15 of 20

Looking extra cute on picture day
I attended the first parent/teacher conference of the year yesterday.  I have had some interaction with A's teacher already, because I had to clear up a pretty big misunderstanding that came into play last month. As you may recall, we recently let our daughter know that she has three bio half-siblings in Texas. Needless to say, she is pretty enamored with the idea of having brothers. I mean, she will hug a perfect stranger so you can only imagine how excited she is to know there are people out there to whom she has a legitimate connection. She has seen photos of the three boys.  A couple weeks ago, she was asking me questions about them and at the moment, I could not remember the name of the youngest child (I knew it started with a B but for the life of me I just could not recall the name). He was just born within the last year. I told A I would dig out an email from her birthmom and give her all three names.

Meanwhile, she decided to use the boys as the subject of her first major writing assignment at school.  She mentioned not knowing the name of the youngest. I asked her, "Um, did you tell Mrs. C that you were adopted?"

"No, but I think she knows from other things I have told her." 

My brain started spinning pretty quickly. I realized that Mrs. C would be left to think that these children are either my children from a previous marriage or my husband's. Either way, WE WOULD KNOW THE NAMES OF OUR OWN CHILDREN.  I realized I'd better straighten things out. I emailed the teacher and let her know that A was adopted and that she was only recently told about her brothers. I gave her all three names in case my daughter still needed them for the assignment.

Mrs. C wrote back right away. She said she had been pretty confused about A not knowing the names of her own brothers (and not knowing too much about them at all), but that she hadn't wanted to pry. Then she mentioned that her children were adopted also. Whew, glad we got that cleared up.

So, we joked about that at the beginning of the conference. Then we got down to business. My daughter is reading at a third grade level, which is awesome (since she's in second grade). Her math skills are pretty good. Apparently the kids are subjected to standardized testing in third grade, so a lot of the work in second grade is done with an eye on that.

Then we talked about the elephant in the room, which is my daughter's excessive talking. Mrs. C stated that she has a pretty high tolerance for it (last year's teacher was great but perhaps had a lower tolerance for the chatter). I mentioned that I was aware that A's desk has already been moved several times this year.

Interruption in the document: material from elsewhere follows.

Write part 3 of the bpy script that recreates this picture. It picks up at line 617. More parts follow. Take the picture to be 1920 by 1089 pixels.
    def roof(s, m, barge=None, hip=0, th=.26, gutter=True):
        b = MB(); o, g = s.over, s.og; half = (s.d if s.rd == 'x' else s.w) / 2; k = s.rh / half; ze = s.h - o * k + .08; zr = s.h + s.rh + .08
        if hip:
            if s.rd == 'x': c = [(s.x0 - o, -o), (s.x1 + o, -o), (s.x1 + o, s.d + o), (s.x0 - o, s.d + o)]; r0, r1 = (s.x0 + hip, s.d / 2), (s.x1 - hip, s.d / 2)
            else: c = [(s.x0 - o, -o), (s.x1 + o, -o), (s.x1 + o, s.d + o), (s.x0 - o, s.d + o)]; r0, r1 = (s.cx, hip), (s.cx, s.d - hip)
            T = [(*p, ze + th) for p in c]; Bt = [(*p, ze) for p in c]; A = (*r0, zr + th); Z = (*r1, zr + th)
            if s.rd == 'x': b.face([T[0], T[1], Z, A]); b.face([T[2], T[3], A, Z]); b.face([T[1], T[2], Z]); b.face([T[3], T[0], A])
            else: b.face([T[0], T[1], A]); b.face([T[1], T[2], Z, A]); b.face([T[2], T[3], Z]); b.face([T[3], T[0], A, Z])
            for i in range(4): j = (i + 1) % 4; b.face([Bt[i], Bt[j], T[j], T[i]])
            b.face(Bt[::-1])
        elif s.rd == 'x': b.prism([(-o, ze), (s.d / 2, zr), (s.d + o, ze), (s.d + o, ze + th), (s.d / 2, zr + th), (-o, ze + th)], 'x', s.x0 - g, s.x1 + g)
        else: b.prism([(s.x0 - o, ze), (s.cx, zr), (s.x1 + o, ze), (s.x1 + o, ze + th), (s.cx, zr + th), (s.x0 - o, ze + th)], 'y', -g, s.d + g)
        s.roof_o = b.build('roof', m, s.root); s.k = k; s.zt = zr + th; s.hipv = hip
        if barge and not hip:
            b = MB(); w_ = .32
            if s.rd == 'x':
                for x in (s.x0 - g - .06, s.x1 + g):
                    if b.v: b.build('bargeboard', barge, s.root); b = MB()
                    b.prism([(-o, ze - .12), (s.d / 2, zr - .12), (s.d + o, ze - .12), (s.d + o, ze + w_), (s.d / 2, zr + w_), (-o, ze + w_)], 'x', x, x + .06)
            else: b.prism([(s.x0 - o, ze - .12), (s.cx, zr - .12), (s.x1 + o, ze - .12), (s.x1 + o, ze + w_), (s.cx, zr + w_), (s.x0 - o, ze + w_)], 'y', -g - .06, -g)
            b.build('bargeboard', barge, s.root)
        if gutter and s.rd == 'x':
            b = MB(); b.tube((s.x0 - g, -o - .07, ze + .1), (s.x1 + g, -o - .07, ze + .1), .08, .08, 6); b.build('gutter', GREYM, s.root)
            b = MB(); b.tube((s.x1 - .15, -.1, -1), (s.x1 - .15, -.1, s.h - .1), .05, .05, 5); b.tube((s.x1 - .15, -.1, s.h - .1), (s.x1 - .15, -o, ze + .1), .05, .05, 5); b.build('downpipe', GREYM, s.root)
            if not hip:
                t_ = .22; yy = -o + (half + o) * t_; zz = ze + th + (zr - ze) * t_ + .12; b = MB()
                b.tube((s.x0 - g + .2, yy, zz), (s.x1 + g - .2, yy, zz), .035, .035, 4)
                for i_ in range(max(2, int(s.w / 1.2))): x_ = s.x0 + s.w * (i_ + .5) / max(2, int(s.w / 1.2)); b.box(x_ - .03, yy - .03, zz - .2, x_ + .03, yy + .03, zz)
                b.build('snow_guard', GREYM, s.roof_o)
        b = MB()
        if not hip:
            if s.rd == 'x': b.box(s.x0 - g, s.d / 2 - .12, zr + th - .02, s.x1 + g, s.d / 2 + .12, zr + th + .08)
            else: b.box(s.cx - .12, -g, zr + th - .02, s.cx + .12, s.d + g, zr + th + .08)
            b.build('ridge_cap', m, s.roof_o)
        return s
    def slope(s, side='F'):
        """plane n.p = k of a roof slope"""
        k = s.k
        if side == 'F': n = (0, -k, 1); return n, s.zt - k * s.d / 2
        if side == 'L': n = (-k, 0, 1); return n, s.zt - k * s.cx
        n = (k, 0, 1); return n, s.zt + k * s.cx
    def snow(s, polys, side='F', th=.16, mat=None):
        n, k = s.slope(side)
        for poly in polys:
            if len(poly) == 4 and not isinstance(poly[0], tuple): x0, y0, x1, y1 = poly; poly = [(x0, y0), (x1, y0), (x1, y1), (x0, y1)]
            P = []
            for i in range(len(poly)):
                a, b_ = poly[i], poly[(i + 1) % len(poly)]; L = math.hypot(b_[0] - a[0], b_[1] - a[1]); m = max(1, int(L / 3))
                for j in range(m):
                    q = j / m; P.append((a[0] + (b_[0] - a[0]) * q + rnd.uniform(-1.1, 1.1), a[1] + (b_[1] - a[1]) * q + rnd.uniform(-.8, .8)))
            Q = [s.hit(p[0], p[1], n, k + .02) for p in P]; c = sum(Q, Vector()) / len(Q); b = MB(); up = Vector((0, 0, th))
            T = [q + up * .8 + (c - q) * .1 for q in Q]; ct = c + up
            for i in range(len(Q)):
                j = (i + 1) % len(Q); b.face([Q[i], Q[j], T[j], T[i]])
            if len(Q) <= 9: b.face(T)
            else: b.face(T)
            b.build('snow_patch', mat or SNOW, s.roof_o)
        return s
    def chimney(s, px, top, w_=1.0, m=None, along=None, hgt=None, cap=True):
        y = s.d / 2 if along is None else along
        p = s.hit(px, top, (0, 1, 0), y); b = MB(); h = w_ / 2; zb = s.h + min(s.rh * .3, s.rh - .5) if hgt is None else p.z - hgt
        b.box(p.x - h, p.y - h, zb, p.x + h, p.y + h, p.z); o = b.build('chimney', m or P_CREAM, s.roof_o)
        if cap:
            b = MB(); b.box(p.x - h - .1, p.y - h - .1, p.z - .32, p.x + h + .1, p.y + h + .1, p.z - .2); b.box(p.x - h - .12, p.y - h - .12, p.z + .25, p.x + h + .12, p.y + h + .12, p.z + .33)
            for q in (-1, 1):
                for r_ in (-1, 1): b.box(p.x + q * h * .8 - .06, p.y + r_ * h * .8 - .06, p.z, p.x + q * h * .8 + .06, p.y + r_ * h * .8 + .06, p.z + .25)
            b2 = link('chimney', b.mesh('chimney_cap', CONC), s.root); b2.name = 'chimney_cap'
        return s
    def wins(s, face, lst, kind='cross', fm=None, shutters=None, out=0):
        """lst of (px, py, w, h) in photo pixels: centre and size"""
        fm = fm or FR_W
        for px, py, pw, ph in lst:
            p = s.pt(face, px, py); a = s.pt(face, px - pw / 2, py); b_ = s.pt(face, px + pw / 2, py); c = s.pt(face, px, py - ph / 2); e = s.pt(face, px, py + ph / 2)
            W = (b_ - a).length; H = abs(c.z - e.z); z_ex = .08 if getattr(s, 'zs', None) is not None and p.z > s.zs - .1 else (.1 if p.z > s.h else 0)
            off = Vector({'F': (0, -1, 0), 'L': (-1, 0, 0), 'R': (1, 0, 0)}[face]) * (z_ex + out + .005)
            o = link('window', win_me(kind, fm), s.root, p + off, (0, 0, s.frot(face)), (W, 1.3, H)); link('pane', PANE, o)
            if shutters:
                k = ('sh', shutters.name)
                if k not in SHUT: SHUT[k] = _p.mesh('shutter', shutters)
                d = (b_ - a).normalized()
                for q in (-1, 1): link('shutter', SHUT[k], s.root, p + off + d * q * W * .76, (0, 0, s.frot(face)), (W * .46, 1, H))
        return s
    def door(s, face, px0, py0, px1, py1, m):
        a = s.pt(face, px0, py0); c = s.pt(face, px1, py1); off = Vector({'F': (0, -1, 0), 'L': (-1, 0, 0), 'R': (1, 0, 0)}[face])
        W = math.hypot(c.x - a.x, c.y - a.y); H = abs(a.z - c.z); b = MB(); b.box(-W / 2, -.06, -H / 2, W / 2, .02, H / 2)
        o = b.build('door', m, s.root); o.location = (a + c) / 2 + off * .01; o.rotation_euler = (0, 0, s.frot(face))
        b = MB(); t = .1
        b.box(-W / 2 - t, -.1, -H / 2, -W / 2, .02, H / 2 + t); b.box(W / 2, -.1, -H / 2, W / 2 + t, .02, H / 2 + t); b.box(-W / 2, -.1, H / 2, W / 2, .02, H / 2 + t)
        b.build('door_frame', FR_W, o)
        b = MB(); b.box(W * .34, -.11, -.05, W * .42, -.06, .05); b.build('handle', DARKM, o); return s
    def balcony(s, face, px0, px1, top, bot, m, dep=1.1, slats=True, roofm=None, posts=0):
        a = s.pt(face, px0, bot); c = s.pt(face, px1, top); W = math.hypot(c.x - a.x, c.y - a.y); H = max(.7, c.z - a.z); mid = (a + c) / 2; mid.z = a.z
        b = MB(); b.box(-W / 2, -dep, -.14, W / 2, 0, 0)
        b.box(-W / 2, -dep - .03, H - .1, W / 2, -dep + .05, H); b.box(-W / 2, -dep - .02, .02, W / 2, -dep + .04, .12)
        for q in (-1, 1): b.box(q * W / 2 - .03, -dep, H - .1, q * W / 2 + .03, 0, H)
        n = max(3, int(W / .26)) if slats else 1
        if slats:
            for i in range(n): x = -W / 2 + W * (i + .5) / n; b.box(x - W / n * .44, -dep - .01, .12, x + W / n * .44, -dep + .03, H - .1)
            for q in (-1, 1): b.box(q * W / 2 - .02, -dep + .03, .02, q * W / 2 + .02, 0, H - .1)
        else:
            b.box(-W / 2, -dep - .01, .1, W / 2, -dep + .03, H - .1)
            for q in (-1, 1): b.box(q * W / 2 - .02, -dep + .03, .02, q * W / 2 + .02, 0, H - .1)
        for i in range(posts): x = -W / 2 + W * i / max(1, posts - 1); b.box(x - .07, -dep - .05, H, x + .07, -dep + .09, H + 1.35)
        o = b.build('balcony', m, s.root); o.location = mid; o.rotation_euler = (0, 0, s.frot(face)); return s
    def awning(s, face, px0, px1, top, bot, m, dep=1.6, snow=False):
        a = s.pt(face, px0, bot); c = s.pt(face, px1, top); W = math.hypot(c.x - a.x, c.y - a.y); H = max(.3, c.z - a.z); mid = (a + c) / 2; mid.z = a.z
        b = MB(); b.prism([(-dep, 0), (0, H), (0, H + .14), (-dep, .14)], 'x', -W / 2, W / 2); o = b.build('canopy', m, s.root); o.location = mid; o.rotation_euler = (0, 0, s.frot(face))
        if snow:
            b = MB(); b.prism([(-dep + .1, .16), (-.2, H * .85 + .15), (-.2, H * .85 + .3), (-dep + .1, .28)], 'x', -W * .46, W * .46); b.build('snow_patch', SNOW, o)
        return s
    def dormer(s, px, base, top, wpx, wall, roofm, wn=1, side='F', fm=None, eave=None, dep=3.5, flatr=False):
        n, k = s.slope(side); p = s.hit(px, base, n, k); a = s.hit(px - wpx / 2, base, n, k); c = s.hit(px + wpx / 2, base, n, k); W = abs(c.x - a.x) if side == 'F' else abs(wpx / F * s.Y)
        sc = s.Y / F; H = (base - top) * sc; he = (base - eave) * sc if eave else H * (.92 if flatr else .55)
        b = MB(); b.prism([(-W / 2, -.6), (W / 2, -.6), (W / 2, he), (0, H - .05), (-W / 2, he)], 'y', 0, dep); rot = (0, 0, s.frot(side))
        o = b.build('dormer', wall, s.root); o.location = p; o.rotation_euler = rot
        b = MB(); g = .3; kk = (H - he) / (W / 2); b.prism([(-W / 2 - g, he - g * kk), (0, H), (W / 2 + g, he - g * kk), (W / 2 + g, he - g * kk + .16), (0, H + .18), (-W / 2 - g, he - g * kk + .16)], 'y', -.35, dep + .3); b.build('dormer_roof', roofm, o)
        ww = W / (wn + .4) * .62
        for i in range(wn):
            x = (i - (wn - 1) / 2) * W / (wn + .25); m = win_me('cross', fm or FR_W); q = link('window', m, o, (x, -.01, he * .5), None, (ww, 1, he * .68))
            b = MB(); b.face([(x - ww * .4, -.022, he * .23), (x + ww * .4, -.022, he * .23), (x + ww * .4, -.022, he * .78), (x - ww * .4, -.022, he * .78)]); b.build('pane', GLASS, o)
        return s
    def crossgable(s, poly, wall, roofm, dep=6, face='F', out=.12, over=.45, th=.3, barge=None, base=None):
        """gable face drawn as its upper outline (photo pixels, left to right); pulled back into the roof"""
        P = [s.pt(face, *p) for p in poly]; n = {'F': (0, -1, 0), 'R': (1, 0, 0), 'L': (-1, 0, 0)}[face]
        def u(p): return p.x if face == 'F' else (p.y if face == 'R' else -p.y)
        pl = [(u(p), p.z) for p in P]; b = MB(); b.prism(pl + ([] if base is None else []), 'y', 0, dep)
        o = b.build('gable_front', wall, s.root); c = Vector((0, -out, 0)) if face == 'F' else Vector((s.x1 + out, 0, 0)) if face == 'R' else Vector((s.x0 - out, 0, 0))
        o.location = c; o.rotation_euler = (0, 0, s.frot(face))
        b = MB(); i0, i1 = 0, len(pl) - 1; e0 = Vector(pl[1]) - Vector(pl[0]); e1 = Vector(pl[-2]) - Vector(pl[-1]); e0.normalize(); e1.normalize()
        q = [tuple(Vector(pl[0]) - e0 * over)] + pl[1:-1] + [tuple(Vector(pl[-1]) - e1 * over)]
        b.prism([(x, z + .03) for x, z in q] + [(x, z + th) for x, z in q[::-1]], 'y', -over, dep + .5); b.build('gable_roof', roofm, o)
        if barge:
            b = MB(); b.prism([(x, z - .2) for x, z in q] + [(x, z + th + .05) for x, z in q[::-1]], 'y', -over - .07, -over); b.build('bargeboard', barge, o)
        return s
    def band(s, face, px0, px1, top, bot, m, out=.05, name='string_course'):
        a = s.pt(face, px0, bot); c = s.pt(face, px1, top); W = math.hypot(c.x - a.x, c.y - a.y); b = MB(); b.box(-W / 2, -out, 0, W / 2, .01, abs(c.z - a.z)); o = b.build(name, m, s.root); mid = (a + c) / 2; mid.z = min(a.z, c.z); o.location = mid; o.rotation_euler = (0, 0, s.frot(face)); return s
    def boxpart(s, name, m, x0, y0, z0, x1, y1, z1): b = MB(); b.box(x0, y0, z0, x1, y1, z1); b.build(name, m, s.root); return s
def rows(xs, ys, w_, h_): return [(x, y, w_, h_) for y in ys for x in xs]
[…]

"I put her next to a boy she didn't know," she said, "But they talked a LOT."  I nodded.  My daughter only needs a few minutes to make a perfect stranger into her BFF. For a time, my daughter was moved to the front of the classroom, in a row all by herself (no neighbors at all, in other words). Then, most recently, she was moved again. Here is my favorite part of the whole conference: Chatty McTalkington now sits next to a super-shy girl who is HARD OF HEARING. In our school district, all/most of the deaf/HOH kids are filtered through the school my daughter attends. I think this is really cool, because then the hearing kids learn to work with different kinds of people. We also have a good mix of ethnicities, income levels, etc. Diversity is the best thing for a kid, if you ask me.

I just think it's kind of funny that my daughter is now seated next to a girl who is too shy to interact with her and perhaps cannot fully hear the chatter anyway. Mrs. C told me that A tries to talk to the girl but that the girl doesn't really respond. Ten bucks says my kid can get this other kid in trouble for talking by the end of the school year.

When I got home, I told P about the conference. He was helping A with her math homework and asked me, "Hey, did you know they have to write their number next to their name now?"  Each child in the classroom is given a number. I'm not exactly sure why. A is 15 (she was 15 last year also).  Sure enough, on the top of the math worksheet she had written her name followed by the number 15.

"She's a number," I said. "Just like a prisoner."  I laughed.

"Yeah, she's just a cog in the machine." We both chuckled.

"Maybe we should tattoo her number on her somewhere," I suggested.

"Yeah, on the inside of her lip!" My husband pulled out his lower lip for effect. "I'm number 15!" We were on a roll now.

"She's like one of the Borg. We can call her '15 of 20.' A member of the collective. You must be assimilated. Resistance is futile."

The kid ignored us. She does not think we are funny at all.

Comments

Sarah said…
Oh but I think you're funny! And she's cute, really really cute! However, you describing her willingness to hug strangers makes me feel just a little less special. Gotta tell ya.